If you are like me, you most probably grew up professionally, believing that changing consumer attitudes about your product or service is the first step to make him/her select it. In other words, that certain attitudes lead to certain behaviours. However, this hypothesis has never been confirmed. On the contrary, recent evidence from neuroscience shows that we first act based on our instincts and then post-rationalise our motives and attitudes so that they match our actions.
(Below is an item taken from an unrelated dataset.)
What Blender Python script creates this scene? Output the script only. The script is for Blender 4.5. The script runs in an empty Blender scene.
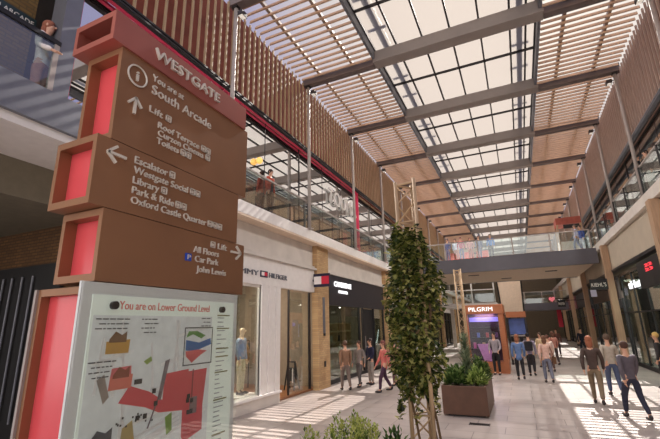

Some companies, even today, focus on changing consumer attitudes, hoping that this will eventually lead to a behavioural change on their favour. I will try to explain how “overoptimistic” this may be, with a story. During a speed dating experiment (a process where participants sit in pairs for a limited time in order to meet as many people as possible and at the end select the ones they want to meet again) researchers asked from female participants to rank their criteria at the beginning. At the end, along with with their preferences (who they wanted to meet again), researchers asked women to evaluate all male participants across their criteria. And guess what! Although in theory the majority was looking for someone “clever”, “honest” whom they would share “common interests”, they ended up preferring someone “handsome” with a “sense of humour”. 

This proves that our behaviour is driven by our instincts and emotions that are usually beyond our conscious awareness. We first do something and then think about why we did it. Since most of the times behaviour happens first, our attitudes will have to adjust to match it.